The Russian-speaking city of 1.4 million people close to the northeastern border with Russia is about 200 kilometres (120 miles) from the conflict zone in the Donetsk and Lugansk regions, where more than 6,000 people have been killed over the past year.

The video shows the men using a ladder to hook the statues with a cable tied to a white van that pulls away, bringing them down, with the police in one instance looking on without attempting to intervene.

Kharkiv's pro-Russian mayor Gennady Kernes described the night-time raids as "vandalism" and demanded that police "explain why they allow the illegal demolition of monuments."

- Communist ban controversy -

The attack follows a ban this week on Nazi and communist symbols and names. The pro-Russian Opposition Bloc party, which has 40 of 450 parliamentary seats, said Saturday the legislation was responsible for the destruction in Kharkiv.

The ban, which was rushed through parliament Thursday and must be signed by Poroshenko before coming into force, is stoking tension in the war-divided country of 45 million.

Supporters of the legislation say it will help Ukraine break with its tragic World War II past and with Moscow's domination through most of the 20th century.

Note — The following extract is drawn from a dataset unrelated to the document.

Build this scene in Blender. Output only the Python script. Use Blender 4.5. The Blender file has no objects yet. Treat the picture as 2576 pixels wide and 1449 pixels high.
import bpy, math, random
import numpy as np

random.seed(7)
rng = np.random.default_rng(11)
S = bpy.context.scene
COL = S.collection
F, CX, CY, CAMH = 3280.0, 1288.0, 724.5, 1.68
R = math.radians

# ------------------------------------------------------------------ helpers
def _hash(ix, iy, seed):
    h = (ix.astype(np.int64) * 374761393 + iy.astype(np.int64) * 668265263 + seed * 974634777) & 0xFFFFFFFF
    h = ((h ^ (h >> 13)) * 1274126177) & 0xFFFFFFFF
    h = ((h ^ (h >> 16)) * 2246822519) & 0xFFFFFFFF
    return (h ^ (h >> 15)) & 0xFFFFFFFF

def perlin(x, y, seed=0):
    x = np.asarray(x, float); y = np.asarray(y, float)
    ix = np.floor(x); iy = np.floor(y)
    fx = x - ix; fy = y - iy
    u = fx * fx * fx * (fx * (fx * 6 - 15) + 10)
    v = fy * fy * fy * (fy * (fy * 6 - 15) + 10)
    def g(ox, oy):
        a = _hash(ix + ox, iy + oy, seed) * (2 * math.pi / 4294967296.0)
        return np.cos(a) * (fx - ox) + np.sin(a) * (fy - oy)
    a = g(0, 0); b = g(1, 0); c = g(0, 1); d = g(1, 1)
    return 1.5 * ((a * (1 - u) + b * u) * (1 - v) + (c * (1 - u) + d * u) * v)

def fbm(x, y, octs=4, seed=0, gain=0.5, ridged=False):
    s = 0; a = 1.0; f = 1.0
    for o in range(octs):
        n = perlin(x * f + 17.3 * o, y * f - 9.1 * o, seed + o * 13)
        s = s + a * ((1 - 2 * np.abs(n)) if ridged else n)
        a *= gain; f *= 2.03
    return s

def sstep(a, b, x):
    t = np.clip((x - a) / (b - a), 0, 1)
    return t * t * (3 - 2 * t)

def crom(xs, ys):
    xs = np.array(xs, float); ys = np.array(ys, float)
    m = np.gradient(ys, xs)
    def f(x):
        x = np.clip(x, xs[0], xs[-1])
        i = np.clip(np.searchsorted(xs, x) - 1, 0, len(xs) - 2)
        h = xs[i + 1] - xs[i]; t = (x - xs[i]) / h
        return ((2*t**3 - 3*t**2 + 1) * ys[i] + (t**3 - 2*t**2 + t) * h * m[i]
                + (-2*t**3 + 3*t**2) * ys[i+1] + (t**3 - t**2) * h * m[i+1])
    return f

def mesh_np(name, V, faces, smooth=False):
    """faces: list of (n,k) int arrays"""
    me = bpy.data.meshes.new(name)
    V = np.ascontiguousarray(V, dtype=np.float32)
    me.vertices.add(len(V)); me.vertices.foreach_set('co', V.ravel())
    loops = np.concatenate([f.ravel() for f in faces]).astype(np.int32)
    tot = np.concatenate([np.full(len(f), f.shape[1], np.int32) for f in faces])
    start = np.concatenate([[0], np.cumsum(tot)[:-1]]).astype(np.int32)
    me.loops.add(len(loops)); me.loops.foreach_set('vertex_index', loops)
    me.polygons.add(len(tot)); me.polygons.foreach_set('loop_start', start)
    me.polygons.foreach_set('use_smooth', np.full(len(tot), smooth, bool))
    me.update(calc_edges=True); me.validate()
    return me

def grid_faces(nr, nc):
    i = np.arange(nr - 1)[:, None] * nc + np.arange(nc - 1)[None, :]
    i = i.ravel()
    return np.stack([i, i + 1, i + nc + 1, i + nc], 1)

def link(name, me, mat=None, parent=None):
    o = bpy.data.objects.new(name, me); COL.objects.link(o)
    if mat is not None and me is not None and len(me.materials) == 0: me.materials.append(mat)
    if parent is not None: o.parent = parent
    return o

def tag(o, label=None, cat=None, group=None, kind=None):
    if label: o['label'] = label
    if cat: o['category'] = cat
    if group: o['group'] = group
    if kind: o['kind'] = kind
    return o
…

Moscow however accuses Ukraine of "rewriting history", and a foreign ministry statement Friday said "Kiev used truly totalitarian methods of liquidating unwanted parties, civic organisations and movements."

Russia said the law would "create divisions" and promote a "nationalist ideology".

The package of laws bans Soviet flags and means that Soviet-era Lenin statues will have to be removed and streets and town squares renamed across the country of some 45 million.

Historian David Marples at Canada's Alberta University was critical.

"In the West, friends of Ukraine will have a difficult time accepting both the wisdom and timing of such a facile and asinine decree," he said.

"The all-encompassing rejection of any facets of the Soviet legacy is troublesome," Marples wrote. "The Red Army after all removed the Nazi occupation regime from Ukraine in alliance with the Western Powers."

Soviet WWII veterans will be entitled to continue to wear their medals, however, and graves will be left in peace, even if inscribed with the hammer-and-sickle or other Soviet insignia.

Kiev sociologist Andriy Bychenko said the parliament's anti-Soviet drive was in tune with widespread belief that Russia is fuelling the bloody rebellion in the east.

"Feelings towards the symbols of the Soviet Union have become sharply more negative since the beginning of the Russian aggression," he told AFP.